With the Responsibility Deal pledge to reduce saturated fat, the scrutiny on the dairy industry will intensify. Unilever, which did not sign up to the front-of-pack labelling scheme in June, is one of the signatories to the sat fat pledge, insisting it will invest in "healthier" spreads and encourage consumers to cook with products offering "lower saturated fat alternatives".

On the issue of sat fat and reformulation, the dairy sector may argue it has just about taken as much fat out of their products that they can. That may be true for some products but not for all and is the dairy sector perhaps doing enough to promote lower-fat options?

At the World Dairy Summit, Dr Bryans was again stressing that the full nutritional value of dairy products needs to be taken into account.

"This over emphasis on single nutrients fails to recognise that people eat foods and that they eat these foods as part of a dietary pattern - and this presents the dairy industry not with problems but with opportunities," she said.

"We must take the opportunity to promote our credentials as a nutrient rich food integral to a sustainable diet.
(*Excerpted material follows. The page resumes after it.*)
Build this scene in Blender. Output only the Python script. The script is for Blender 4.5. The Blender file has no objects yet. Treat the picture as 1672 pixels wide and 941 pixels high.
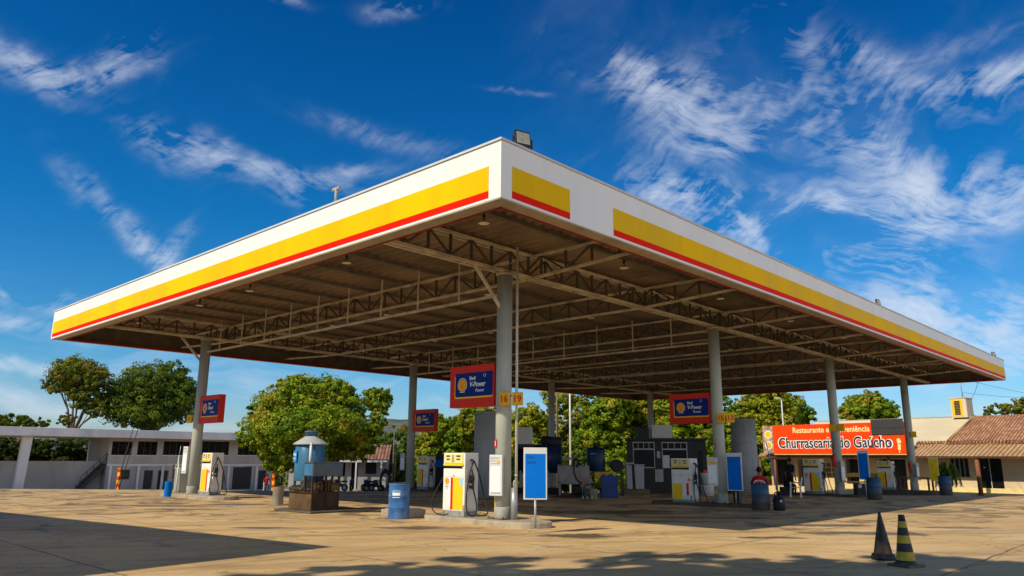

We have the opportunity to innovate for health and develop products which address the specific needs of different age groups. All of this must be based on strong scientific evidence."

She said the International Dairy Federation, the global industry association for the sector, had "a big part to play in helping the dairy industry ensure that it is at the forefront of developing and sharing the latest scientific information on dairy related nutrition, disseminating information and engaging in active advocacy".

The UK pledges on saturated fat, however, only emphasise the work ahead for the sector.